We therefore propose to set up an experimental configuration which entails heating a body of fluid in a cylindrical container on a rotating platform along an annular ring at the bottom of the tank close to the outer radius, and cooling it through a circular disk near the centre of the tank at the upper surface. Preliminary numerical simulations and experiments (carried out in my group and with proposed collaborators in the USA and Spain) already suggest that such flows will readily form a statically stable (though baroclinically unstable) zone between convectively unstable regions over/underlying the heated or cooled boundaries. We therefore plan to measure the characteristics of the resulting flows through combinations of in situ thermal sensors and particle image velocimetry (PIV) techniques, including the innovative possibility of using thermochromic liquid crystal particles to determine velocities and temperatures simultaneously within the flow. This will facilitate the determination of flow structures, heat and momentum transports within the flow, and to characterize the development of any kinetic energy cascades that may emerge as more turbulent regimes are explored. The idealised nature of these experiments should ensure that the results obtained will be applicable to a wide variety of problems in various disciplines.

Such a configuration may be seen as an idealisation of a variety of industrial processes (e.g. in rotating semiconductor crystal growth melts, process mixing techniques in chemical engineering, convective flows in turbomachinery etc.), and of a number of geophysical and astrophysical problems in which stably and unstably stratified flows interact in the presence of background rotation. These include the Earth's atmosphere and climate system and its response to variations in its radiative heating and cooling, other planetary atmospheres (notably Mars, Venus and the gas giant planets), and in stellar interiors (e.g. the tachocline region within the Sun).
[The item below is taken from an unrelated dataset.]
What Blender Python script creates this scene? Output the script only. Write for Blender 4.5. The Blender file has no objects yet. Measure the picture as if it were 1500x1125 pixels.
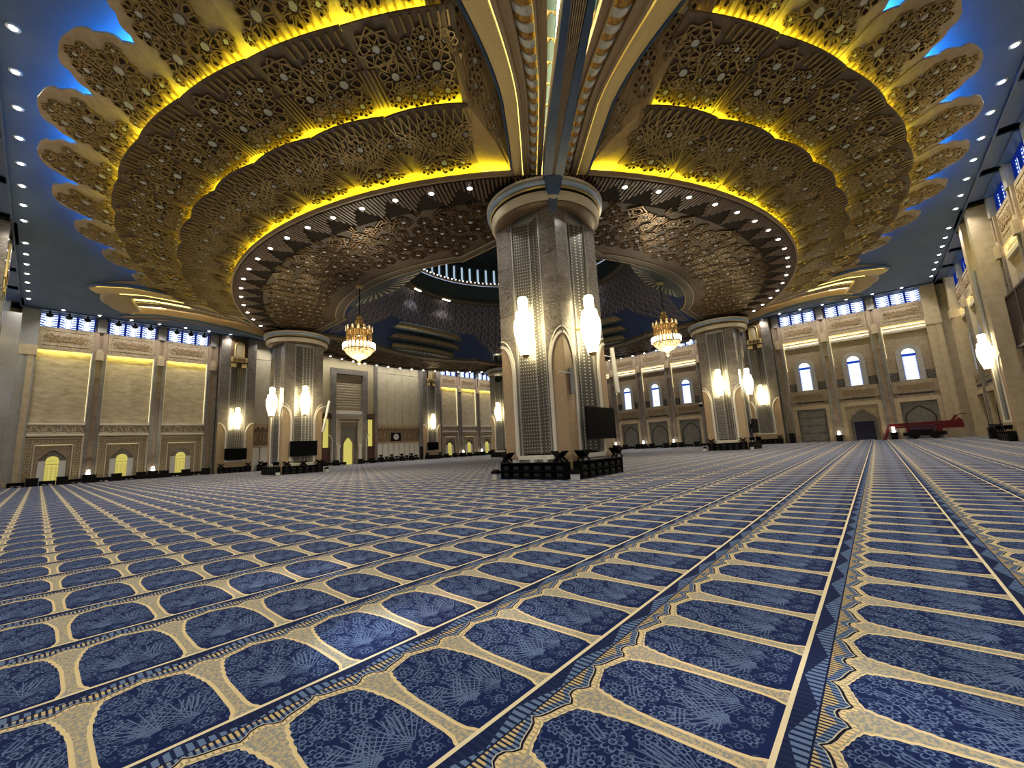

Non-academic beneficiaries from the proposed research will include:

- Industrial design engineers in the process engineering industries, turbomachinery and aerospace industries, and in the plasma-confinement fusion power industry. This project will provide new underpinning insights and quantitative constraints to guide engineering design and optimization, and validated enhancements in numerical modelling techniques, for flow systems dominated by convection and rotation. The onset of baroclinic and/or convective instabilities, and the development of complex turbulent flows, can have either adverse or beneficial effects on processes involving heat transfer or chemical mixing and transport, the prediction of which may be crucial to achieving competitive design performance of a variety of devices. It is important that the role of nonlinear self-organized criticality of such instabilities, in determining the way in which instabilities develop and equilibrate, is taken fully into account in designing new devices for greater efficiency or improved control (by suppressing unwanted instabilities), and in evaluating their performance. This project will provide some well controlled case studies in an idealized system, against which modelling techniques can be validated and tested.
- Public sector researchers in government research organizations (notably the UK Met Office and the European Centre for Medium Range Weather Forecasts) and other organizations engaged in making projections of natural and anthropogenically-induced climate change. Benefits are expected to be (a) technological, in leading to quantitative improvements and validated tests of modelling techniques under conditions exhibiting similar complex nonlinear dynamical feedbacks to those encountered in the full Earth climate system, and (b) in relation to influencing public policy decisions both within the UK and beyond in enhancing the credibility of climate model projections as the evidence base for guiding such decisions e.g. in relation to likely effectiveness of mitigation actions, implementation of geoengineering strategies or adaptation to predicted changes.
- Researchers in commercial organizations associated with the energy and insurance industries that make use of projections from climate models for strategic decision-making in relation to the future prosperity of their industries. The future reliability of such decisions will benefit from improved performance of climate prediction models.
- The results of these experiments are likely also to be of interest to the wider general public, in the approach to emulating complex systems in conceptually simple experimental systems, and for the insights offered into some of the complexities of climate science.